§ **Exercise goal**: Don't include pictures. Quote the lines below from the first through the line that contains "return np.where(c <= 0.04045, c".
──────────
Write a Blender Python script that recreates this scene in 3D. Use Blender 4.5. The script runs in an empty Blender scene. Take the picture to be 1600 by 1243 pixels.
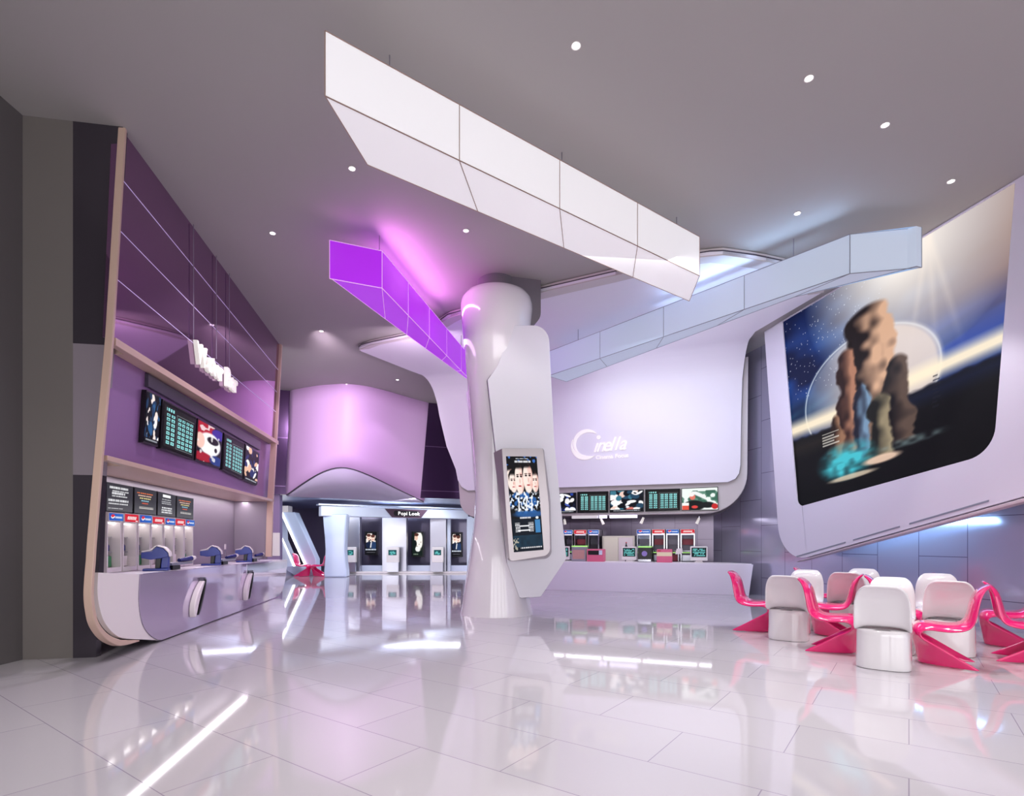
import bpy, math, random
import numpy as np
from mathutils import Vector
from mathutils.geometry import tessellate_polygon

# ------------------------------------------------------------------ basics
SC = bpy.context.scene
COL = SC.collection
F, CX, CY, EYE = 860.0, 800.0, 845.0, 1.30      # focal length in px, horizon row, eye height
CEIL = 5.97
R = math.radians

def lin(c):
    c = np.asarray(c, dtype=float)
    return np.where(c <= 0.04045, c / 12.92, ((c + 0.055) / 1.055) ** 2.4)

def rgb(r, g, b):
    l = lin([r / 255, g / 255, b / 255])
    return (float(l[0]), float(l[1]), float(l[2]), 1.0)

def floor_pt(u, v, z=0.0):
    Y = (EYE - z) * F / (v - CY)
    return Vector(((u - CX) / F * Y, Y, z))

def ceil_pt(u, v, z=CEIL):
    Y = (z - EYE) * F / (CY - v)
    return Vector(((u - CX) / F * Y, Y, z))

def depth_pt(u, v, Y):
    return Vector(((u - CX) / F * Y, Y, EYE + (CY - v) / F * Y))

class Plane:
    """a vertical plane in the room: s along it, n out of it towards the room, z up"""
    def __init__(s, ox, oy, dx, dy, nx, ny):
        l = math.hypot(dx, dy); s.o = (ox, oy); s.d = (dx / l, dy / l)
        l = math.hypot(nx, ny); s.n = (nx / l, ny / l)
    def P(s, a, z, n=0.0):
        return Vector((s.o[0] + a * s.d[0] + n * s.n[0], s.o[1] + a * s.d[1] + n * s.n[1], z))
    def px(s, u, v, n=0.0):
        k = (u - CX) / F
        c = s.n[0] * (s.o[0] + n * s.n[0]) + s.n[1] * (s.o[1] + n * s.n[1])
        Y = c / (s.n[0] * k + s.n[1])
        X = k * Y
        a = (X - s.o[0]) * s.d[0] + (Y - s.o[1]) * s.d[1]
        return (a, EYE + (CY - v) / F * Y)
    def pxs(s, pts, n=0.0):
        return [s.px(u, v, n) for u, v in pts]

BAR = Plane(-4.39, 6.21, -.1587, .9873, .9873, .1587)
CIN = Plane(0, 15.05, .947, -.322, -.322, -.947)
BRD = Plane(5.72, 11.65, .1695, -.9855, -.9855, -.1695)
RWL = Plane(6.0, 13.1, .2237, -.9747, -.9747, -.2237)
WNG = Plane(0, 9.40, .985, .172, .172, -.985)
def frontal(Y): return Plane(0, Y, 1, 0, 0, -1)

def roundpoly(pts, rad, seg=8):
    out = []; N = len(pts)
    for i, p in enumerate(pts):
        r = rad[i] if isinstance(rad, (list, tuple)) else rad
        p = Vector(p); a = Vector(pts[i - 1]) - p; b = Vector(pts[(i + 1) % N]) - p
        if r <= 0:
            out.append((p.x, p.y)); continue
        la, lb = a.length, b.length; a.normalize(); b.normalize()
        ang = a.angle(b); t = min(r / math.tan(ang / 2), la * .49, lb * .49)
        r2 = t * math.tan(ang / 2)
        c = p + (a + b).normalized() * (r2 / math.sin(ang / 2))
        s0 = p + a * t - c; s1 = p + b * t - c
        a0 = math.atan2(s0.y, s0.x); a1 = math.atan2(s1.y, s1.x)
        d = (a1 - a0 + math.pi) % (2 * math.pi) - math.pi
        for k in range(seg + 1):
            t_ = a0 + d * k / seg
            out.append((c.x + r2 * math.cos(t_), c.y + r2 * math.sin(t_)))
    return out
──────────
§ **Result for this exercise**:
Write a Blender Python script that recreates this scene in 3D. Use Blender 4.5. The script runs in an empty Blender scene. Take the picture to be 1600 by 1243 pixels.
import bpy, math, random
import numpy as np
from mathutils import Vector
from mathutils.geometry import tessellate_polygon

# ------------------------------------------------------------------ basics
SC = bpy.context.scene
COL = SC.collection
F, CX, CY, EYE = 860.0, 800.0, 845.0, 1.30      # focal length in px, horizon row, eye height
CEIL = 5.97
R = math.radians

def lin(c):
    c = np.asarray(c, dtype=float)
    return np.where(c <= 0.04045, c / 12.92, ((c + 0.055) / 1.055) ** 2.4)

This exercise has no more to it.